I’m Still that Little Girl
Description
The Spring 2014 issue of “World Vision” magazine came in the mail last week. As part of the magazine staff, I sent emails with attached articles to read in advance. But even when something I have written is included, I prefer to wait until I can hold the finished magazine in my hands—feel the paper, smell the ink, and enjoy the full impact of the creative way words and pictures are displayed on the page.
The second I saw the face of 4-year-old Lamees staring at me from the cover and read the words, “Forlorn but not forgotten,” I was hooked. I stretched out on my bed and read from cover to cover.
I am constantly amazed by the way our staff captures the heart and soul of a story in “2,000 words or less.” But there was something special about this issue. Maybe it was the fearless way Sevil Omer wrote about the reality of life for Syrian refugee families struggling to survive, or the tender way Kari Costanza spoke about babies born to young girls who are trapped in human slavery. Or maybe it was Jon Warren’s extraordinary photos that captured the human experience with an unblinking eye.
All I know is that I wept through every page, and when I was done, I smiled at myself.
When I was a little girl I sat in my daddy’s meetings, watching the same movies and hearing the same stories of starving orphans and homeless refugees and people who desperately needed to know that God loved them.
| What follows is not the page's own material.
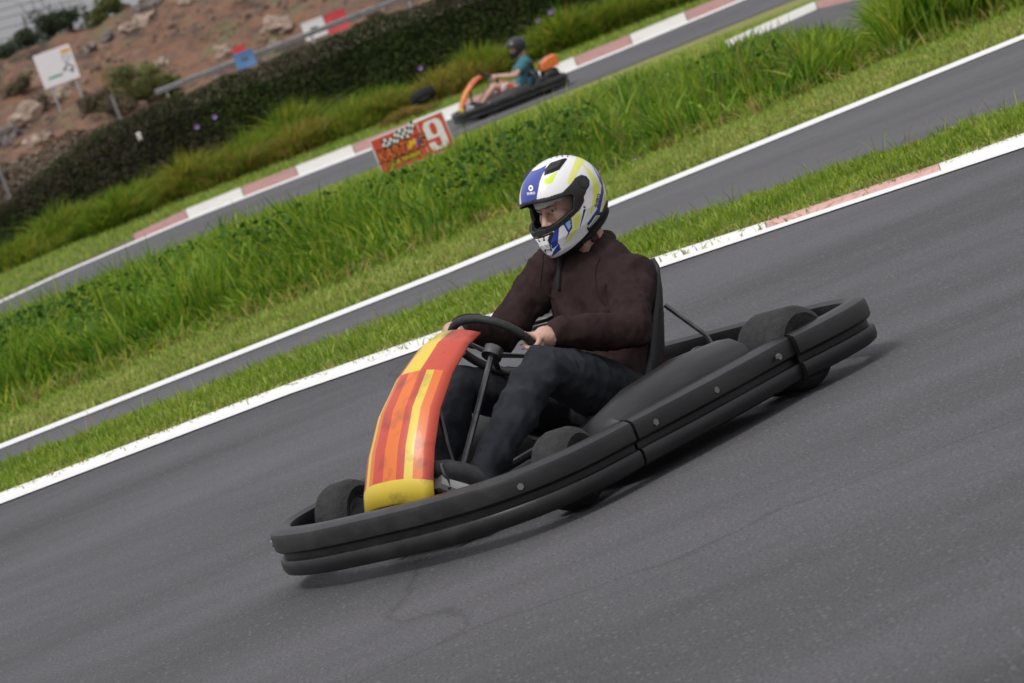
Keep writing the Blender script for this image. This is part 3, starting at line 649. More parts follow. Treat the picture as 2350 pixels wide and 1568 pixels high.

And every time, my heart was moved and I would weep as though I’d never heard it before.
Since coming on staff with World Vision I have traveled to more than 30 countries, met thousands of extraordinary people, and seen more amazing, surprising, heartbreaking, frustrating, and faith-building things than any one person has a right to hope for. And more times than I can count, I have wondered why God chose me—Marilee—to experience this extraordinary journey and to be a witness to what I have seen and heard.
Perhaps it is because I am still that little girl.